On community programs, staff described the Energy Resource Hub — an online and in-person navigation service launched in March in partnership with Albemarle County’s LEAP and local nonprofit C3 — which staff said has connected more than 120 community members to energy resources, with about 20% of those users reporting they then took some follow-up action (scheduling an audit, accessing a program or claiming a tax break). The city also launched a residential retrofit grant that offers up to $2,000 per household for heat pumps, heat-pump water heaters, weatherization and electrical improvements; the program is intended to bridge to federal home energy incentives whose future is uncertain.

Staff detailed transportation efforts: Charlottesville Area Transit (CAT) has ordered two battery-electric transit buses for delivery in summer 2026 and two more in 2027; the city has ordered two electric school buses funded through the EPA Clean School Bus Program and is working with Dominion on school-bus charging infrastructure. An EV charging study nearing completion will inform fleet electrification planning. The city’s e-bike voucher pilot has been popular, with more than 1,000 signups per round and $251,000 in mini grants available each quarter; staff said they are working to design a more inclusive program for lower-income residents.

Resilience and adaptation work was a central theme: the Resilient Together project (a joint effort with Albemarle County and UVA) will produce a climate adaptation plan this fiscal year. Staff said a previously awarded $460,000 environmental-justice grant that would have funded a resilience cohort and implementation projects was canceled; local funds and the city’s Climate Initiative Fund have sustained planning work but on a reduced scale and without promised implementation dollars. The city also received a separate award through the Community Flood Preparedness Fund, staff said.

Nature-based work noted by staff included tree planting (nearly 200 trees planted in fall 2024–spring 2025, with about 150 planned this fall), invasive species management expanded to roughly 43 acres, and creation of the Charlottesville Invasive Plant Partnership (CHIP), a neighborhood-level volunteer program that removed invasive vines from more than 200 trees in two pilot neighborhoods.

Council members asked for data disaggregation on the transportation increases, questioned how federal tax-credit changes would affect rooftop solar projects and PPAs, and discussed local options for redirecting utility carbon-offset funds to local investments. Staff said KTEC and bypass fire-station solar projects are expected to come online before the federal tax-credit window closes; they also noted eligible roof condition and staff capacity as constraints on near-term municipal solar deployment.

Votes at a glance: the council approved the meeting agenda by voice vote at the start of the session (motion moved and seconded; individual recorded votes not specified in the transcript). Later, the council voted to move into a closed session under the Virginia Freedom of Information Act (Virginia Code citations recorded in the motion); that motion also passed by voice vote.

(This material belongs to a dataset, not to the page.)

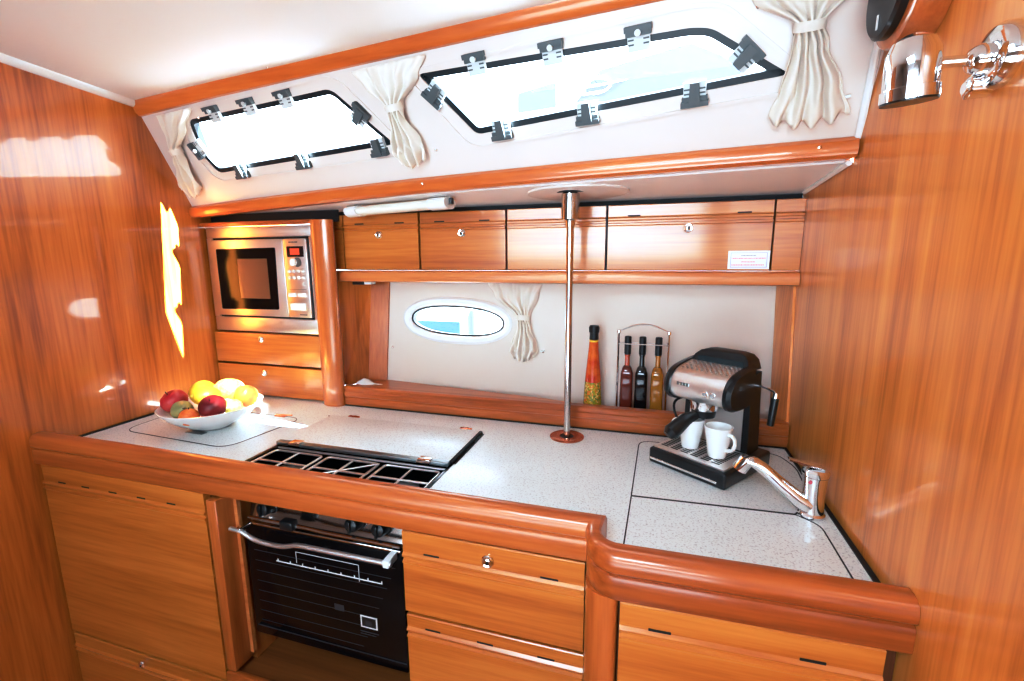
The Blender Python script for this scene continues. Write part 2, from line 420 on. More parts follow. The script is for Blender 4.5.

The presentation and Q&A underscored two tensions: municipal operations show ongoing emissions decline while community transportation emissions have risen; and many local initiatives now face greater financial and implementation uncertainty after federal grant cancellations and changes to tax incentives. Staff said they will continue planning work (fleet transition planning, energy-efficiency projects, Resilient Together drafting) and bring the adaptation/resilience plan for public comment later this winter.

"We can't pause our commitment to climate work as politics play out," Rittervold said, urging continuation of both mitigation and adaptation efforts. The Office of Sustainability asked council to note that while fewer new initiatives are in the coming work plan, sustained implementation of ongoing projects remains critical to meet city climate goals.

For documents referenced in the presentation, staff directed the council to the written climate report and the Energy Resource Hub website; staff also said they would share data sources used for the greenhouse gas inventory and pursue a deeper inventory review in the coming year.